The last time a government agency attempted to actively regulate religious groups by proposing a code of governance, it didn’t end well. The Financial Reporting Council of Nigeria (FRN) had initiated a set of reforms, requiring the tenure of heads of religious groups to not exceed 20 years, among others. The agency’s head, Jim Obaze was sacked following the uproar that greeted the proposal.  Now, the country’s political elite seem to have conceded that space entirely to religious leaders, shady or not. It is this lax environment that produced men like Joshua and other predatory religious figures hiding in plain sight.
4. The traditional media in Nigeria is inept, weak and ineffective. It took the BBC to finally highlight Joshua’s crimes that had been ‘begging’ to be reported for years. There are many important issues, of great corruption, abuse, and injustice burbling beyond the surface, waiting to be broken.
The Nigerian mainstream media appears not interested and seems to have taken a vow not to conduct serious investigations, or engage in in-depth analyses. Only the online media appears active and the best is the faction represented by a small pool of reporters led by David Hudeyin and Fisayo Soyombo.
Perhaps, these media organizations’ precarious financial situations make their distaste for investigative journalism understandable. They earn most of their revenue from advertisements and exposing corruption or abuse may hurt the government or big corporations which provides them with advert revenues. So they limit themselves to reporting the news and other boring stuff. Or, perhaps, it is because of the speed with which news is broken these days due to the prevalence of social media that leaves them no time to conduct proper investigations. Whatever the case, Nigeria’s mainstream media space is dull, with all of them reporting about the same things without flair and flavour.
5. Psychological and emotional abuse can be as devious and bad as physical one.

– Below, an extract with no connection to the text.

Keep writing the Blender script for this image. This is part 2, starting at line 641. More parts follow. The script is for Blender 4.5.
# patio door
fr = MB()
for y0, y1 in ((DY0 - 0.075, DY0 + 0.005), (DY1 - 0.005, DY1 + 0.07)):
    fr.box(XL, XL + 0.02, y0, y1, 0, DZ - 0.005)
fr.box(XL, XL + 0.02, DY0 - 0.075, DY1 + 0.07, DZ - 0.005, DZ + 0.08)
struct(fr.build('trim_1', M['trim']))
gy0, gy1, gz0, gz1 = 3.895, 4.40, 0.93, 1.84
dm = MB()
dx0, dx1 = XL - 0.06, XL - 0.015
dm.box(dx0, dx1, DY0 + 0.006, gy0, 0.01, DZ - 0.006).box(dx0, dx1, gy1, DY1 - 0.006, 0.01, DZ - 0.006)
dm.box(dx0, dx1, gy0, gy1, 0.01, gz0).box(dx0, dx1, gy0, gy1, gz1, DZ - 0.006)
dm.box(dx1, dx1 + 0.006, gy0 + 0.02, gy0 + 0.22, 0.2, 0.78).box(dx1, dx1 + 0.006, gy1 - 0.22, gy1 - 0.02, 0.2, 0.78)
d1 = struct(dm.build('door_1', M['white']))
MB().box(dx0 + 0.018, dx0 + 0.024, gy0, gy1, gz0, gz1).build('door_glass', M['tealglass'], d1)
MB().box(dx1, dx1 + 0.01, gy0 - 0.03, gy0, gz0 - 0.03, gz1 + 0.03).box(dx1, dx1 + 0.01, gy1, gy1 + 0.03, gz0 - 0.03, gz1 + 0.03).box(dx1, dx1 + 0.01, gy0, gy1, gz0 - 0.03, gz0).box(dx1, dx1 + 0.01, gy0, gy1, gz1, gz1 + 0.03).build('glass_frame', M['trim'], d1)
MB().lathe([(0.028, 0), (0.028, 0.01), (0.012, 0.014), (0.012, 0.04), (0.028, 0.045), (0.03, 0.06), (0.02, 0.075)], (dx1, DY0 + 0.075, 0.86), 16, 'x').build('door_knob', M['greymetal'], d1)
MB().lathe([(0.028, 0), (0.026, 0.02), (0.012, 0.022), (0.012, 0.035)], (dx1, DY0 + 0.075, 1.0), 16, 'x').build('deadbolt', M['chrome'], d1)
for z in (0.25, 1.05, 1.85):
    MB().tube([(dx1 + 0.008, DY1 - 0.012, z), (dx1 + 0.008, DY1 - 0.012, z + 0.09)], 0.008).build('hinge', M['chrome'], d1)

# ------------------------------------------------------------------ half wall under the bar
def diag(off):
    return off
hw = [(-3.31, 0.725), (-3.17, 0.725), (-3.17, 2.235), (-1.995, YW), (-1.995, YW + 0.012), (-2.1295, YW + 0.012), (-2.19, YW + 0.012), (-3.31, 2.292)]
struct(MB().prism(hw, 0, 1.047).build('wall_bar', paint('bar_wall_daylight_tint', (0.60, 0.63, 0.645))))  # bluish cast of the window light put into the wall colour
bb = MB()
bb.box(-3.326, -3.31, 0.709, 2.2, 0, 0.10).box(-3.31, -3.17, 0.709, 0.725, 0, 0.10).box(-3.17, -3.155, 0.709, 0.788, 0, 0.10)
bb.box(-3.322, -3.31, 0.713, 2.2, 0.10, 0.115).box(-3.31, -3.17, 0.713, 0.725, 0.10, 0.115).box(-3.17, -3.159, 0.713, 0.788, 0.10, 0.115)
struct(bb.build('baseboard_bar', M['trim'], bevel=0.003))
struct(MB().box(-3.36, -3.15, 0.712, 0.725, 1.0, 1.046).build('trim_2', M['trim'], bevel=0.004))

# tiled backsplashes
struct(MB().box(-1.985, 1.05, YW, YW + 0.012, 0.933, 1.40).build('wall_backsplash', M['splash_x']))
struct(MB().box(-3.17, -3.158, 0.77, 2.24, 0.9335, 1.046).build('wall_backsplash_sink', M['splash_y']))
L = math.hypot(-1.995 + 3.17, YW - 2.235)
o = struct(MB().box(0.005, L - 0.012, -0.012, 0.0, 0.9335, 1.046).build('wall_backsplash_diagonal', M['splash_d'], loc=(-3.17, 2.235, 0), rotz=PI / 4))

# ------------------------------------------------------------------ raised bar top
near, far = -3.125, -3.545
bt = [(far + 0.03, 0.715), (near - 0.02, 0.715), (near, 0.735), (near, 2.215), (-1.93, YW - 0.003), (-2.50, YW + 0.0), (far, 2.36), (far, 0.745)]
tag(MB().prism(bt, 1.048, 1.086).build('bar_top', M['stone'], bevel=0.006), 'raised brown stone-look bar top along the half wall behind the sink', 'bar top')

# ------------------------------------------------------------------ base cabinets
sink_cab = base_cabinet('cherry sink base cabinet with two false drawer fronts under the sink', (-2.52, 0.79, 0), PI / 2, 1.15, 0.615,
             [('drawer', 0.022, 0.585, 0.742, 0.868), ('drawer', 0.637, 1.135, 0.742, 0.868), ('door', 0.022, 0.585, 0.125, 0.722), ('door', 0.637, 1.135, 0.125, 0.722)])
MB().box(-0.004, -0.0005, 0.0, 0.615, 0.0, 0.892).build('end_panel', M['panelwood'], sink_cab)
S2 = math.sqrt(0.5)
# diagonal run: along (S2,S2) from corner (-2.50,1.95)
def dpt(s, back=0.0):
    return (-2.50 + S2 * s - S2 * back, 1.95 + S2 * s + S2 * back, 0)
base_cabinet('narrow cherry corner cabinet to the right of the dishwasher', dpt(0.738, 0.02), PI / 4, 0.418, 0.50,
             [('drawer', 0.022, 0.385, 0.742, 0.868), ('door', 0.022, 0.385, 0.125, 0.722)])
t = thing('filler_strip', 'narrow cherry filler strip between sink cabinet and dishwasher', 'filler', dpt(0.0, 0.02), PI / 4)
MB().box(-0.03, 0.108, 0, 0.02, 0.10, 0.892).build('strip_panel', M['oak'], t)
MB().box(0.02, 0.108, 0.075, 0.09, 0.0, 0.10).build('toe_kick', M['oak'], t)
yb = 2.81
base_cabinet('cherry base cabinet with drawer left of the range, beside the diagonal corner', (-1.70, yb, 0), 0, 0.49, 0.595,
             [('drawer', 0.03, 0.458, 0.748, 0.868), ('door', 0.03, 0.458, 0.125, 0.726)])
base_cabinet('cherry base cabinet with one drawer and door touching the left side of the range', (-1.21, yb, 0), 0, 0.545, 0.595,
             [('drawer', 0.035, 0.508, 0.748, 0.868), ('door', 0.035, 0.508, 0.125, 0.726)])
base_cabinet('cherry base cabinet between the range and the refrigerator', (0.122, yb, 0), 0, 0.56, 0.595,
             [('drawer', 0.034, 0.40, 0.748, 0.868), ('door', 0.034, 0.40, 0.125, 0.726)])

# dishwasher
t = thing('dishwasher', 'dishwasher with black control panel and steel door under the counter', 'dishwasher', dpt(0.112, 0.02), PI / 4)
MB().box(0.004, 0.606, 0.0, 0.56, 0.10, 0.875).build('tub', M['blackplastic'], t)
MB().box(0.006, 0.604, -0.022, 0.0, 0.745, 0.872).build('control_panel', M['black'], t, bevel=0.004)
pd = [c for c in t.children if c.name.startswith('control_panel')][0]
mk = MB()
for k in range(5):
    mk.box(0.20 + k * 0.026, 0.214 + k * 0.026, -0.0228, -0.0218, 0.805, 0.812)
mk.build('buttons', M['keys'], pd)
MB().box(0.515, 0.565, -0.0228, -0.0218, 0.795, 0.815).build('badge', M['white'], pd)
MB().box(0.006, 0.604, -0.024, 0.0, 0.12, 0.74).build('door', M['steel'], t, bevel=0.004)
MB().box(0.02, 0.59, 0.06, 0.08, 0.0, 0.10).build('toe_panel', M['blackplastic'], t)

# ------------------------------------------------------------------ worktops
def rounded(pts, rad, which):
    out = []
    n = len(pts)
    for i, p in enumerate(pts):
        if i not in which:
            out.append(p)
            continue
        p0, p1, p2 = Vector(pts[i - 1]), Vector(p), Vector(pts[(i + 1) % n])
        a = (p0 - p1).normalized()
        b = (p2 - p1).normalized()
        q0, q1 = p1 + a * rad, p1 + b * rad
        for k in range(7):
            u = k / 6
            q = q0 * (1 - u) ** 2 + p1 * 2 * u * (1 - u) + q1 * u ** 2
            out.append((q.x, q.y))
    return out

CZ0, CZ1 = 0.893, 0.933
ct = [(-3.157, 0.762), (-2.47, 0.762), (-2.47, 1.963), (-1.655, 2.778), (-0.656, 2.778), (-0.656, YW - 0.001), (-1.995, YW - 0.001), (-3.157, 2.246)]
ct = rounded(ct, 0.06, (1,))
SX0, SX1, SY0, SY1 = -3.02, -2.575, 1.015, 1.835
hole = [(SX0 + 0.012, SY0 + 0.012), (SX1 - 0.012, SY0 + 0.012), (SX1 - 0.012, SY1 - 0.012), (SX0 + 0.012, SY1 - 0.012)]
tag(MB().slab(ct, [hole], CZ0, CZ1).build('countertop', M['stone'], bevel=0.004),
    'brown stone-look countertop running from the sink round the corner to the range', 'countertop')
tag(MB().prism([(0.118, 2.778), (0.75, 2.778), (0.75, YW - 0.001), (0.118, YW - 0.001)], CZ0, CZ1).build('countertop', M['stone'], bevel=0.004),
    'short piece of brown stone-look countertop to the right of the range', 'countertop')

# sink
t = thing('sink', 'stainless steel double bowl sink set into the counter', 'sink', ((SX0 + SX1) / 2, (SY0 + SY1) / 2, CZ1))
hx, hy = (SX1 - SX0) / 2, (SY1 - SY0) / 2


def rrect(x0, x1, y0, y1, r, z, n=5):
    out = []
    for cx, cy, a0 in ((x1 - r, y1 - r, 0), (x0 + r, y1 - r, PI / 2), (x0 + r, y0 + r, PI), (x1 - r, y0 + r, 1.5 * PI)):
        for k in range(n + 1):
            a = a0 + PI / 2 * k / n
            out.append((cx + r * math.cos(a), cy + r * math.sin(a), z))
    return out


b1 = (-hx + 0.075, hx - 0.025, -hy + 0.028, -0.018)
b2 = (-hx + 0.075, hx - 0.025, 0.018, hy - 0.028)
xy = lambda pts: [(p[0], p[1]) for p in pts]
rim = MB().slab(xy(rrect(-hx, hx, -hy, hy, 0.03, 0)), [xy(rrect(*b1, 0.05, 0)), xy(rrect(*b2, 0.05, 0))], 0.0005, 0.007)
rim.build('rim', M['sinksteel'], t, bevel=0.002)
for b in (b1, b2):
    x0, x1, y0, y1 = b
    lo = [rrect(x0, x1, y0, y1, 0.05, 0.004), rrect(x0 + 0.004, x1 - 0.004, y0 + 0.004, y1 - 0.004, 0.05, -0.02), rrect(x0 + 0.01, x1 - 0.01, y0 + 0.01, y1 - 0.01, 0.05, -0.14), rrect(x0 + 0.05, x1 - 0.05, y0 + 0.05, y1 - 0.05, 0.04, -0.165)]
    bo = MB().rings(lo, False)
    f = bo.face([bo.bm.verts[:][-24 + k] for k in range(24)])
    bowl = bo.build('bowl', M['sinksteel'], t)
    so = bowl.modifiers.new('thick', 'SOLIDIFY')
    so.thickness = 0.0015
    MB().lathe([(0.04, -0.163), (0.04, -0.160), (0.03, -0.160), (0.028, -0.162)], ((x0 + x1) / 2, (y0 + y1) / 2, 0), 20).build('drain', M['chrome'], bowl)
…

The question that is frequently asked by those who saw the documentary is: Why didn’t they leave, after all, he didn’t put a gun in their heads.  However, these people tend to minimize emotional and psychological abuse and control, which, in some cases, can be as bad or even worse than physical abuse.
Emotional and psychological abuse involves manipulation, control, and isolation, causing the victim serious nonphysical damage that may affect his long-term emotional and mental well-being.  The ‘scars’ are often invisible but difficult to heal.
Let us understand that these victims had given up their identity, their family, their education, and indeed their lives for Joshua. It was therefore tough for them to wake up to the understanding that it was all for nothing and that they had been conned. In many cases, going back to their former lives was impossible – relationships had been destroyed, and too much water had passed under the bridge. Victims in such circumstances tend to make excuses for their oppressor and in some cases will serve as props to the abusive institution, demonstrating a form of Stockholm syndrome. They deserve our sympathy and not scrutiny.
Finally, there are still many shady religious figures like Joshua, hiding under the guise of charity and ‘doing God’s work.’ But beneath the glamour of their TV programmes and faux American accent are predatory characters who run slave camps, abuse women and children, and have grown wealthy on the back of these.
We must expose these crimes. The victims don’t have to be our friends and relatives to make these revelations. We don’t even need the mainstream media. In this age of the smartphone, everyone can be a citizen journalist. If we fail at this, if we fail to organize our society and our religion in such a way that villains like Joshua are deterred or quickly exposed, then no one can save us.